(Rows from a 3D scene dataset)
────────────────
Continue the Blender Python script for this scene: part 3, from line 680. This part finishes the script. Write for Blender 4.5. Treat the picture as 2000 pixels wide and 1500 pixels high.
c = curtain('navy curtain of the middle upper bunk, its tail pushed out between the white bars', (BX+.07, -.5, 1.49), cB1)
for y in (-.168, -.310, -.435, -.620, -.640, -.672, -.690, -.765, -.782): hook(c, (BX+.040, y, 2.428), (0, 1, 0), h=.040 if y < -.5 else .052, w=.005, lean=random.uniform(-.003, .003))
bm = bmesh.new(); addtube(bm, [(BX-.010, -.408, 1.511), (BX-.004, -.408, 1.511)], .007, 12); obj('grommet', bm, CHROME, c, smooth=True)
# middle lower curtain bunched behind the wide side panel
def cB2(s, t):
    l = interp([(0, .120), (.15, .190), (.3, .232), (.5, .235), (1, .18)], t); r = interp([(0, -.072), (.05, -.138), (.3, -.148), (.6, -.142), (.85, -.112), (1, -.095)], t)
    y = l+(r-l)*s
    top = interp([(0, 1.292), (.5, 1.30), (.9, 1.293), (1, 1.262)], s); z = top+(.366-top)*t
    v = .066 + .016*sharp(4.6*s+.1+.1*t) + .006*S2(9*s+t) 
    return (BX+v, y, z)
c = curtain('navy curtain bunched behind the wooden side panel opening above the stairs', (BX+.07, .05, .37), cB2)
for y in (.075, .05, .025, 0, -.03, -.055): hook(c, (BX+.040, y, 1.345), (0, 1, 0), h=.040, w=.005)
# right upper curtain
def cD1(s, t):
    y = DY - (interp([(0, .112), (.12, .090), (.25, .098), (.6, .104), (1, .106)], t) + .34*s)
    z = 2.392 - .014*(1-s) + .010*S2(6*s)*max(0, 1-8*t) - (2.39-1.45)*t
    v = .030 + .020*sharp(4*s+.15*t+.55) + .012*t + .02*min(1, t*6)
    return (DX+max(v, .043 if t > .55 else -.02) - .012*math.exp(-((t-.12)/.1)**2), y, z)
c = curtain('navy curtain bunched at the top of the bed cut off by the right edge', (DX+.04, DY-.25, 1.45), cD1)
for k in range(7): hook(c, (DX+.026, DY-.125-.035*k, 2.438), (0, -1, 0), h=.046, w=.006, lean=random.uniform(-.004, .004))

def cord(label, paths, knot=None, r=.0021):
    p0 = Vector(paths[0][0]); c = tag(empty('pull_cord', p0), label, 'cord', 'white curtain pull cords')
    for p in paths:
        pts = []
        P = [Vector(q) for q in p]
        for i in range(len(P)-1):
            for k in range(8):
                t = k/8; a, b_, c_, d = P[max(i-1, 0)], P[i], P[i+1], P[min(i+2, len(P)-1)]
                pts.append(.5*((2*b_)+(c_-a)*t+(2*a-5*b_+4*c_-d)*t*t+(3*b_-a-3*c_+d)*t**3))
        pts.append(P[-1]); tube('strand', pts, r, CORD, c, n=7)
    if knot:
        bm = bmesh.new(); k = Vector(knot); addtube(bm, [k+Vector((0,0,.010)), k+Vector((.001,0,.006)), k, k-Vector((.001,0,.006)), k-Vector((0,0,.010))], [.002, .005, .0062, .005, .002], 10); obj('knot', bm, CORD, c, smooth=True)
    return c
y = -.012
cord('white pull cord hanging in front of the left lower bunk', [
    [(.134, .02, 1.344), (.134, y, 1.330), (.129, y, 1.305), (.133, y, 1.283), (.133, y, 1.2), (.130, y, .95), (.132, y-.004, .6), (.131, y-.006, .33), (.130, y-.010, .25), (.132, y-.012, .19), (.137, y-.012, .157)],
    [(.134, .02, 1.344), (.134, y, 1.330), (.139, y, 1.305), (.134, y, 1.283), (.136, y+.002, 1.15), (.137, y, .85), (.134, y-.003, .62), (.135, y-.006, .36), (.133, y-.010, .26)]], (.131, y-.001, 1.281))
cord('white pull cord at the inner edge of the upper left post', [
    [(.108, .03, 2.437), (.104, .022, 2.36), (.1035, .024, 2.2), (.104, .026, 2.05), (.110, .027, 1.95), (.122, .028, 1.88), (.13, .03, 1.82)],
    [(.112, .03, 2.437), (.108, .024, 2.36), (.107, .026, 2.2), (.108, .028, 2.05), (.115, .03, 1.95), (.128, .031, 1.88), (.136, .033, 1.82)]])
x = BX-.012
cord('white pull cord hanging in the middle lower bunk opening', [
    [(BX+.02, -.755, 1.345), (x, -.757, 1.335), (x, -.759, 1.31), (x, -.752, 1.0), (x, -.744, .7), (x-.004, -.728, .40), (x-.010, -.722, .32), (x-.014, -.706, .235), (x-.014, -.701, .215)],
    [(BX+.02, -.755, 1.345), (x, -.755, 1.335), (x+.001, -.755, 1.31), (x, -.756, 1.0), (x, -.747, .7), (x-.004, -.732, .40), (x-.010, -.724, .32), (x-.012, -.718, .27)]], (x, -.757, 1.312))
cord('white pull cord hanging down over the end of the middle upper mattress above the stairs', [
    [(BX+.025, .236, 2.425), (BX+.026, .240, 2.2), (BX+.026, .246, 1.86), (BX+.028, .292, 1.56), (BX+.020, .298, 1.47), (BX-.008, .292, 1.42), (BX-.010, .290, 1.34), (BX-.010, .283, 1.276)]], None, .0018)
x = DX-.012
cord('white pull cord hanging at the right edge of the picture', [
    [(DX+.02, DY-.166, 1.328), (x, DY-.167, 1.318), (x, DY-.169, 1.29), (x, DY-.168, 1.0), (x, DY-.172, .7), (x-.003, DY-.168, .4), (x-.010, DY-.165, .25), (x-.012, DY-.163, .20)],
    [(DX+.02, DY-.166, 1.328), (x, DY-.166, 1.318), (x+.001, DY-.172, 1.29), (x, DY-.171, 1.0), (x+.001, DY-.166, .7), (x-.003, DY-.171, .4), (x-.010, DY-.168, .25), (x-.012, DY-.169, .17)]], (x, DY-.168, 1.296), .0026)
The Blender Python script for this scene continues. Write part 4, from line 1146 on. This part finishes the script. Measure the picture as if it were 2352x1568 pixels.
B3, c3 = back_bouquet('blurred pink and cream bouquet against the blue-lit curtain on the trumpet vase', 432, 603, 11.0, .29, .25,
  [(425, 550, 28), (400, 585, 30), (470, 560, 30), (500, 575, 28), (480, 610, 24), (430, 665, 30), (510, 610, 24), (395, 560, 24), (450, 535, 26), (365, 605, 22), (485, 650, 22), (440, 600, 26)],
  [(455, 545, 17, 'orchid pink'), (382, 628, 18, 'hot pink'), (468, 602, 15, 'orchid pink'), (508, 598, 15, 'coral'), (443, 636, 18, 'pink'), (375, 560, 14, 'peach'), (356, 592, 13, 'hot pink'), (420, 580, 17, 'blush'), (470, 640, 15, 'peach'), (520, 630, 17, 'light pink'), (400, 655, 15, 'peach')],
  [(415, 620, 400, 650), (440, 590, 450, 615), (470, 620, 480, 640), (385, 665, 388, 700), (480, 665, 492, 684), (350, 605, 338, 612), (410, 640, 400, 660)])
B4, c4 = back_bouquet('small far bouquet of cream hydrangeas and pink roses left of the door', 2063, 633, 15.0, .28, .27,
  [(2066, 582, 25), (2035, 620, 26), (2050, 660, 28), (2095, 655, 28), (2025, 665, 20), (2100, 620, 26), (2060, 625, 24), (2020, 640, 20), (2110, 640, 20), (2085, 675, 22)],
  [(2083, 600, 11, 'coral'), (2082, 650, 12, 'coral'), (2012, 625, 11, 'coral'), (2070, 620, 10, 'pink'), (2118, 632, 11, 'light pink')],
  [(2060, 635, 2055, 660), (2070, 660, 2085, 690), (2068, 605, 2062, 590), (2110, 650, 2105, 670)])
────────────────
Output each entry precisely as given.

Answer in full
Continue the Blender Python script for this scene: part 3, from line 680. This part finishes the script. Write for Blender 4.5. Treat the picture as 2000 pixels wide and 1500 pixels high.
c = curtain('navy curtain of the middle upper bunk, its tail pushed out between the white bars', (BX+.07, -.5, 1.49), cB1)
for y in (-.168, -.310, -.435, -.620, -.640, -.672, -.690, -.765, -.782): hook(c, (BX+.040, y, 2.428), (0, 1, 0), h=.040 if y < -.5 else .052, w=.005, lean=random.uniform(-.003, .003))
bm = bmesh.new(); addtube(bm, [(BX-.010, -.408, 1.511), (BX-.004, -.408, 1.511)], .007, 12); obj('grommet', bm, CHROME, c, smooth=True)
# middle lower curtain bunched behind the wide side panel
def cB2(s, t):
    l = interp([(0, .120), (.15, .190), (.3, .232), (.5, .235), (1, .18)], t); r = interp([(0, -.072), (.05, -.138), (.3, -.148), (.6, -.142), (.85, -.112), (1, -.095)], t)
    y = l+(r-l)*s
    top = interp([(0, 1.292), (.5, 1.30), (.9, 1.293), (1, 1.262)], s); z = top+(.366-top)*t
    v = .066 + .016*sharp(4.6*s+.1+.1*t) + .006*S2(9*s+t) 
    return (BX+v, y, z)
c = curtain('navy curtain bunched behind the wooden side panel opening above the stairs', (BX+.07, .05, .37), cB2)
for y in (.075, .05, .025, 0, -.03, -.055): hook(c, (BX+.040, y, 1.345), (0, 1, 0), h=.040, w=.005)
# right upper curtain
def cD1(s, t):
    y = DY - (interp([(0, .112), (.12, .090), (.25, .098), (.6, .104), (1, .106)], t) + .34*s)
    z = 2.392 - .014*(1-s) + .010*S2(6*s)*max(0, 1-8*t) - (2.39-1.45)*t
    v = .030 + .020*sharp(4*s+.15*t+.55) + .012*t + .02*min(1, t*6)
    return (DX+max(v, .043 if t > .55 else -.02) - .012*math.exp(-((t-.12)/.1)**2), y, z)
c = curtain('navy curtain bunched at the top of the bed cut off by the right edge', (DX+.04, DY-.25, 1.45), cD1)
for k in range(7): hook(c, (DX+.026, DY-.125-.035*k, 2.438), (0, -1, 0), h=.046, w=.006, lean=random.uniform(-.004, .004))

def cord(label, paths, knot=None, r=.0021):
    p0 = Vector(paths[0][0]); c = tag(empty('pull_cord', p0), label, 'cord', 'white curtain pull cords')
    for p in paths:
        pts = []
        P = [Vector(q) for q in p]
        for i in range(len(P)-1):
            for k in range(8):
                t = k/8; a, b_, c_, d = P[max(i-1, 0)], P[i], P[i+1], P[min(i+2, len(P)-1)]
                pts.append(.5*((2*b_)+(c_-a)*t+(2*a-5*b_+4*c_-d)*t*t+(3*b_-a-3*c_+d)*t**3))
        pts.append(P[-1]); tube('strand', pts, r, CORD, c, n=7)
    if knot:
        bm = bmesh.new(); k = Vector(knot); addtube(bm, [k+Vector((0,0,.010)), k+Vector((.001,0,.006)), k, k-Vector((.001,0,.006)), k-Vector((0,0,.010))], [.002, .005, .0062, .005, .002], 10); obj('knot', bm, CORD, c, smooth=True)
    return c
y = -.012
cord('white pull cord hanging in front of the left lower bunk', [
    [(.134, .02, 1.344), (.134, y, 1.330), (.129, y, 1.305), (.133, y, 1.283), (.133, y, 1.2), (.130, y, .95), (.132, y-.004, .6), (.131, y-.006, .33), (.130, y-.010, .25), (.132, y-.012, .19), (.137, y-.012, .157)],
    [(.134, .02, 1.344), (.134, y, 1.330), (.139, y, 1.305), (.134, y, 1.283), (.136, y+.002, 1.15), (.137, y, .85), (.134, y-.003, .62), (.135, y-.006, .36), (.133, y-.010, .26)]], (.131, y-.001, 1.281))
cord('white pull cord at the inner edge of the upper left post', [
    [(.108, .03, 2.437), (.104, .022, 2.36), (.1035, .024, 2.2), (.104, .026, 2.05), (.110, .027, 1.95), (.122, .028, 1.88), (.13, .03, 1.82)],
    [(.112, .03, 2.437), (.108, .024, 2.36), (.107, .026, 2.2), (.108, .028, 2.05), (.115, .03, 1.95), (.128, .031, 1.88), (.136, .033, 1.82)]])
x = BX-.012
cord('white pull cord hanging in the middle lower bunk opening', [
    [(BX+.02, -.755, 1.345), (x, -.757, 1.335), (x, -.759, 1.31), (x, -.752, 1.0), (x, -.744, .7), (x-.004, -.728, .40), (x-.010, -.722, .32), (x-.014, -.706, .235), (x-.014, -.701, .215)],
    [(BX+.02, -.755, 1.345), (x, -.755, 1.335), (x+.001, -.755, 1.31), (x, -.756, 1.0), (x, -.747, .7), (x-.004, -.732, .40), (x-.010, -.724, .32), (x-.012, -.718, .27)]], (x, -.757, 1.312))
cord('white pull cord hanging down over the end of the middle upper mattress above the stairs', [
    [(BX+.025, .236, 2.425), (BX+.026, .240, 2.2), (BX+.026, .246, 1.86), (BX+.028, .292, 1.56), (BX+.020, .298, 1.47), (BX-.008, .292, 1.42), (BX-.010, .290, 1.34), (BX-.010, .283, 1.276)]], None, .0018)
x = DX-.012
cord('white pull cord hanging at the right edge of the picture', [
    [(DX+.02, DY-.166, 1.328), (x, DY-.167, 1.318), (x, DY-.169, 1.29), (x, DY-.168, 1.0), (x, DY-.172, .7), (x-.003, DY-.168, .4), (x-.010, DY-.165, .25), (x-.012, DY-.163, .20)],
    [(DX+.02, DY-.166, 1.328), (x, DY-.166, 1.318), (x+.001, DY-.172, 1.29), (x, DY-.171, 1.0), (x+.001, DY-.166, .7), (x-.003, DY-.171, .4), (x-.010, DY-.168, .25), (x-.012, DY-.169, .17)]], (x, DY-.168, 1.296), .0026)
The Blender Python script for this scene continues. Write part 4, from line 1146 on. This part finishes the script. Measure the picture as if it were 2352x1568 pixels.
B3, c3 = back_bouquet('blurred pink and cream bouquet against the blue-lit curtain on the trumpet vase', 432, 603, 11.0, .29, .25,
  [(425, 550, 28), (400, 585, 30), (470, 560, 30), (500, 575, 28), (480, 610, 24), (430, 665, 30), (510, 610, 24), (395, 560, 24), (450, 535, 26), (365, 605, 22), (485, 650, 22), (440, 600, 26)],
  [(455, 545, 17, 'orchid pink'), (382, 628, 18, 'hot pink'), (468, 602, 15, 'orchid pink'), (508, 598, 15, 'coral'), (443, 636, 18, 'pink'), (375, 560, 14, 'peach'), (356, 592, 13, 'hot pink'), (420, 580, 17, 'blush'), (470, 640, 15, 'peach'), (520, 630, 17, 'light pink'), (400, 655, 15, 'peach')],
  [(415, 620, 400, 650), (440, 590, 450, 615), (470, 620, 480, 640), (385, 665, 388, 700), (480, 665, 492, 684), (350, 605, 338, 612), (410, 640, 400, 660)])
B4, c4 = back_bouquet('small far bouquet of cream hydrangeas and pink roses left of the door', 2063, 633, 15.0, .28, .27,
  [(2066, 582, 25), (2035, 620, 26), (2050, 660, 28), (2095, 655, 28), (2025, 665, 20), (2100, 620, 26), (2060, 625, 24), (2020, 640, 20), (2110, 640, 20), (2085, 675, 22)],
  [(2083, 600, 11, 'coral'), (2082, 650, 12, 'coral'), (2012, 625, 11, 'coral'), (2070, 620, 10, 'pink'), (2118, 632, 11, 'light pink')],
  [(2060, 635, 2055, 660), (2070, 660, 2085, 690), (2068, 605, 2062, 590), (2110, 650, 2105, 670)])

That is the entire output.